> **Short exercise**: Copy out the lines that have "Keep" in them.

[Records with scene code]
-=-=-

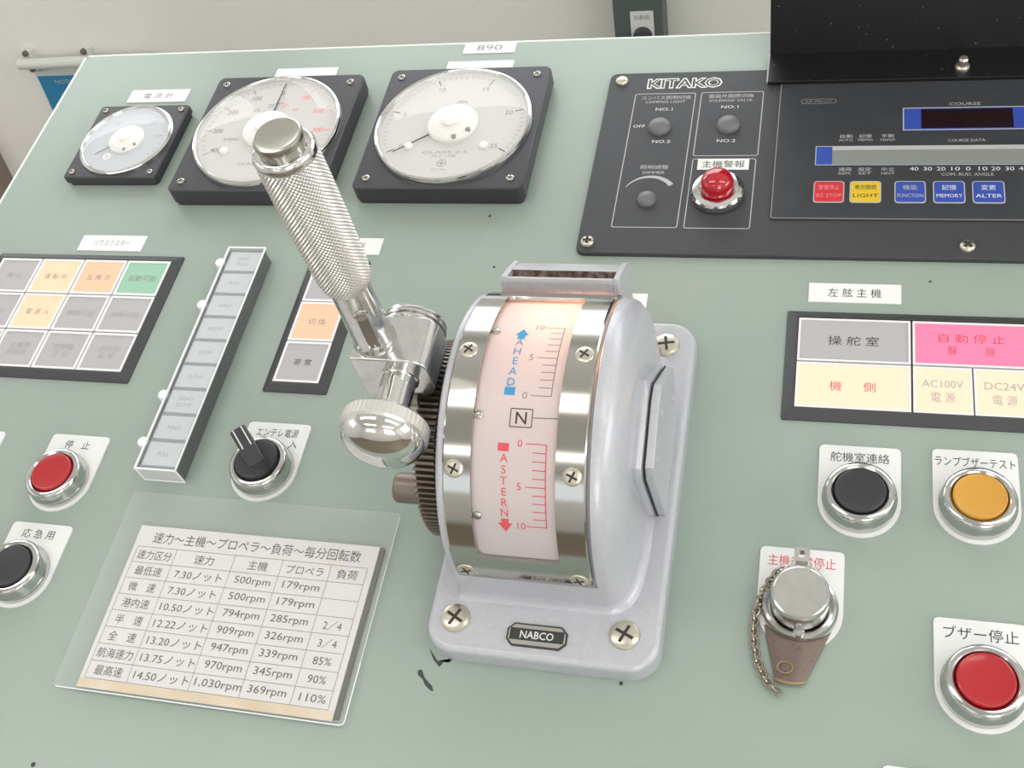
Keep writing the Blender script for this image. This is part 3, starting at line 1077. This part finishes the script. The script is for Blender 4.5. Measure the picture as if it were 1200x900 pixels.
# the bulb behind the top of the scale
b = HB()
pb = cylpt(-118, 66, 58)
b.lathe([(2.4, -9), (2.4, 2), (2.0, 6), (1.0, 8), (0.01, 8.4)], 'lamp_warm', c=pb, ax='u', n=16)
b.build('bulb', t)
ld = bpy.data.lights.new('scale_lamp', 'POINT')
ld.energy = 0.085
ld.color = (1.0, 0.48, 0.24)
ld.shadow_soft_size = 0.006
lo = bpy.data.objects.new('scale_lamp', ld)
C.objects.link(lo)
lo.matrix_world = PANEL @ Matrix.Translation(Vector(cylpt(-112, 64, 57)) * 0.001)

for uu in (-143.6, -92.6):
    for a in (88.5, 131.0, 174.2):
        screw(t, 0, 0, 0, 4.1, 1.2, 'screw_steel', rot=0.5 + a, name='band_screw',
              T=OFF @ Matrix.Translation(cylpt(uu, a, 71.7)) @ Matrix.Rotation(RAD(a - 90), 4, 'X'))
for q in ((-153.0, 180.6), (-74.4, 181.2), (-73.8, 341.2), (-152.8, 341.2)):
    screw(t, q[0], q[1], 12.0, 7.0, 2.4, 'screw_steel', rot=0.15 + q[0], name='mounting_screw', T=OFF, slot_w=0.2)
# maker's plate
b = HB()
pts = [(-127.5, 173.6), (-124.6, 170.6), (-102.6, 170.6), (-99.6, 173.6), (-99.6, 178.6), (-102.6, 181.6), (-124.6, 181.6), (-127.5, 178.6)]
b.prism(pts, 11.9, 12.9, 'chip', ch=0.3)
b.prism(inset(pts, 0.8), 12.9, 13.2, 'steel', ch=0.2)
b.box(-126.0, 173.4, 13.1, -101.0, 179.0, 13.3, 'ink')
b.text('NABCO', -113.5, 176.1, 3.6, 'ink_white', 13.4, width=15.5, off=0.06)
b.build('maker_plate', t)
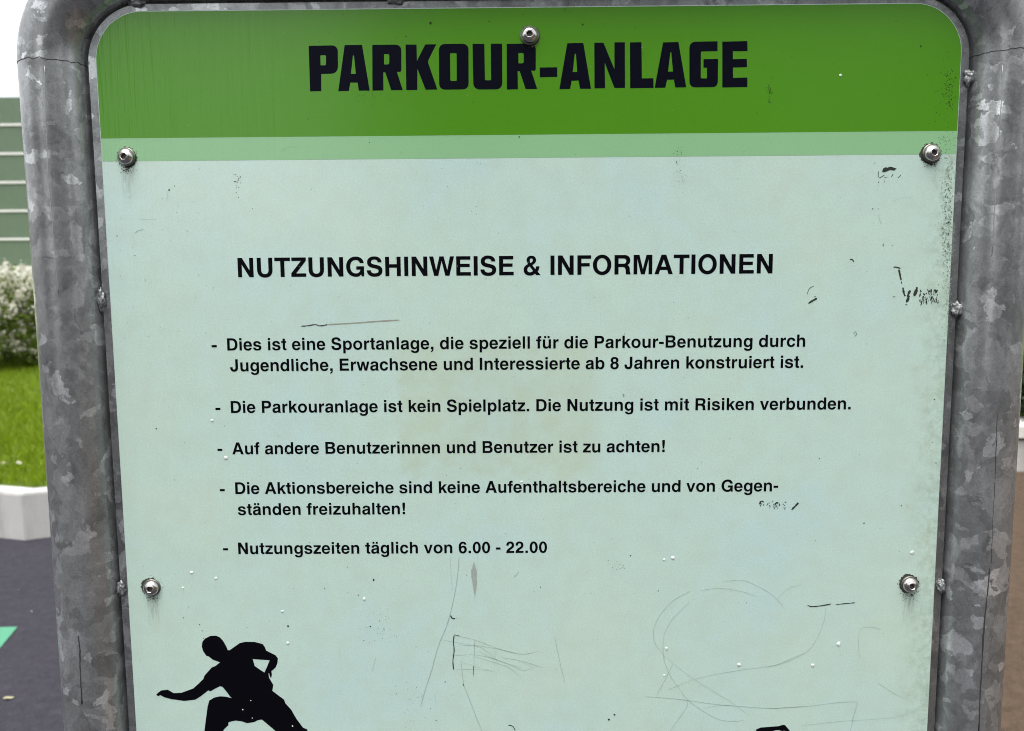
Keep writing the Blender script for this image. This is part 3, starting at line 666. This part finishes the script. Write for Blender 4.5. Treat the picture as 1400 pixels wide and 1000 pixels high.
# ================================================================== the setting
def ground_mat(name, c, var, agg, rough=.9):
    k = NM(name); v = k.coord(); g = k.n('TexVoronoi', Scale=agg); k.l(v, g.inputs['Vector'])
    sx = k.n('SeparateColor'); k.l(g.outputs['Color'], sx.inputs[0])
    f = k.noise(v, 1.3, 6, .6); h = k.noise(v, 22, 7, .7)
    col = k.mix(f, tuple(q*(1-var) for q in c), tuple(q*(1+var) for q in c))
    col = k.mix(.5, col, k.ramp(sx.outputs[0], [(0, .55), (1, 1.45)]), 'MULTIPLY')
    col = k.mix(.8, col, k.ramp(h, [(.3, .62), (.7, 1.35)]), 'MULTIPLY')
    k.set(color=col, rough=rough, spec=.2); k.bump(g.outputs['Distance'], .5, .004); return k.m
M['asphalt'] = ground_mat('dark_play_surface', (.037, .035, .045), .22, 260)
M['tan'] = ground_mat('tan_play_surface', (.080, .055, .037), .2, 240)
M['mint'] = mottled('mint_paint', (.07, .27, .16), .15, 30, .7, .3)
def conc():
    k = NM('pale_concrete'); v = k.coord(); f = k.noise(v, 3, 6, .6); s = k.noise(k.mapping(v, scale=(1, 1, .12)), 9, 5, .65); g = k.noise(v, 90, 5, .7)
    col = k.mix(f, (.44, .435, .415), (.56, .55, .53)); col = k.mix(k.ramp(s, [(.46, 0.), (.68, .6)]), col, (.25, .25, .235))
    col = k.mix(.4, col, k.ramp(g, [(.3, .75), (.7, 1.1)]), 'MULTIPLY'); k.set(color=col, rough=.85); k.bump(g, .3, .003); return k.m
M['conc'] = conc()
M['coping'] = mottled('concrete_coping', (.66, .645, .60), .12, 8, .8, .2, .002)
k = NM('lawn_soil'); v = k.coord(); f = k.noise(v, 2.2, 6, .6)
k.set(color=k.mix(f, (.07, .115, .008), (.12, .18, .012)), rough=.95); M['lawn'] = k.m

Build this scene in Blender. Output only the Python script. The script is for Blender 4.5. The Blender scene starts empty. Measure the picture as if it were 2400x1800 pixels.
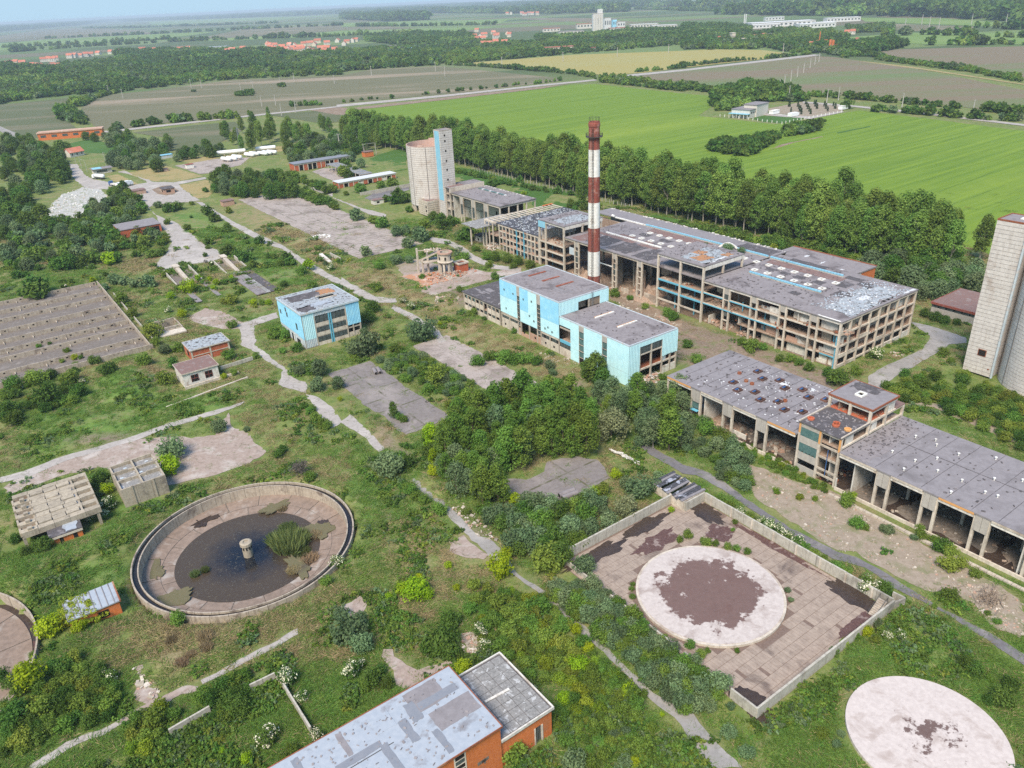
import bpy, bmesh, math, random
import numpy as np
from mathutils import Vector, Matrix
from mathutils.geometry import tessellate_polygon

random.seed(7)
RNG = np.random.default_rng(7)
scene = bpy.context.scene
COL = scene.collection

# ---- camera, light, exposure
CAM_H, FPX = 100.0, 1827.0            # camera height (m), focal length in pixels of a 2400 px wide picture
PITCH, ROLL = math.radians(26.35), math.radians(-2.8)
cam_d = bpy.data.cameras.new('drone_camera')
cam = bpy.data.objects.new('drone_camera', cam_d)
COL.objects.link(cam)
cam_d.sensor_width = 36.0
cam_d.lens = 36.0 * FPX / 2400.0
cam_d.clip_start = 1.0
cam_d.clip_end = 120000.0
CAM_R = Matrix.Rotation(math.pi / 2 - PITCH, 3, 'X') @ Matrix.Rotation(ROLL, 3, 'Z')
cam.matrix_world = Matrix.Translation((0, 0, CAM_H)) @ CAM_R.to_4x4()
scene.camera = cam

SUN_EL, SUN_AZ = math.radians(52), math.radians(248)     # direction the light comes from (azimuth from +X)
world = bpy.data.worlds.new('World')
scene.world = world
world.use_nodes = True
wn = world.node_tree.nodes
wl = world.node_tree.links
sky = wn.new('ShaderNodeTexSky')
sky.sky_type = 'NISHITA'
sky.sun_disc = False
sky.sun_elevation = SUN_EL
sky.sun_rotation = math.pi / 2 - SUN_AZ
sky.altitude = 2500
sky.air_density = 1.0
sky.dust_density = 0.2
sky.ozone_density = 2.0
tint = wn.new('ShaderNodeMix'); tint.data_type = 'RGBA'; tint.blend_type = 'MULTIPLY'; tint.inputs[0].default_value = 1.0
tint.inputs[7].default_value = (.80, .92, 1.0, 1)          # thin, slightly blue summer overcast
wl.new(sky.outputs[0], tint.inputs[6])
cap = wn.new('ShaderNodeVectorMath'); cap.operation = 'MINIMUM'; cap.inputs[1].default_value = (1.25, 1.80, 2.25)
wl.new(tint.outputs[2], cap.inputs[0]); wl.new(cap.outputs[0], wn['Background'].inputs[0])
wn['Background'].inputs[1].default_value = 0.10
sun_d = bpy.data.lights.new('sun', 'SUN')
sun_d.energy = 1.5
sun_d.angle = math.radians(24)
sun_d.color = (1.0, 0.88, 0.74)
sun = bpy.data.objects.new('sun', sun_d)
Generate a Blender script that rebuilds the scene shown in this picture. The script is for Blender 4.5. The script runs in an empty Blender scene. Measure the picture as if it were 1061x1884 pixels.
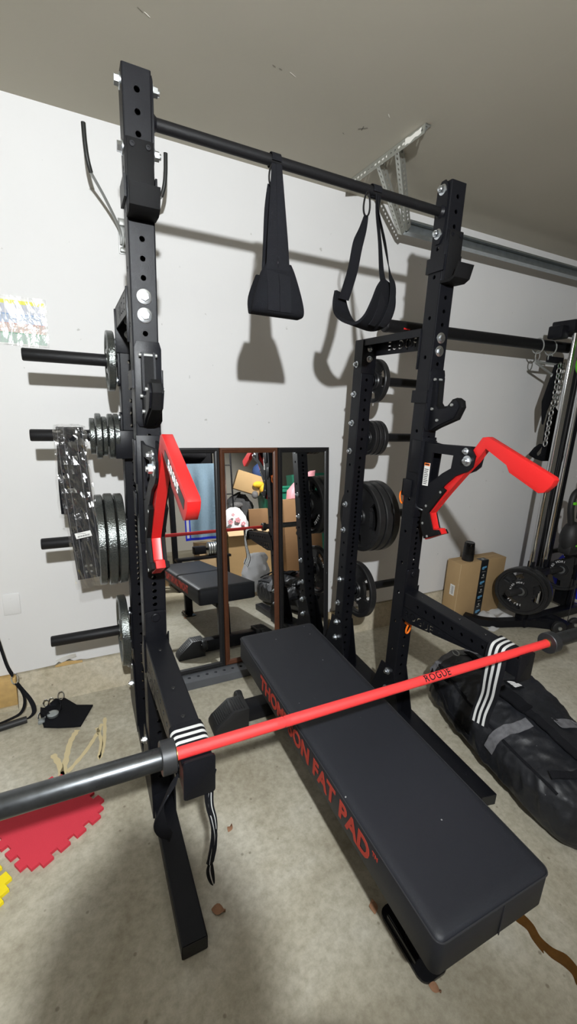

-=-=-

> **Written answer**:
Keep writing the Blender script for this image. This is part 3, starting at line 1077. This part finishes the script. The script is for Blender 4.5. Measure the picture as if it were 1200x900 pixels.
Keep writing the Blender script for this image. This is part 3, starting at line 666. This part finishes the script. Write for Blender 4.5. Treat the picture as 1400 pixels wide and 1000 pixels high.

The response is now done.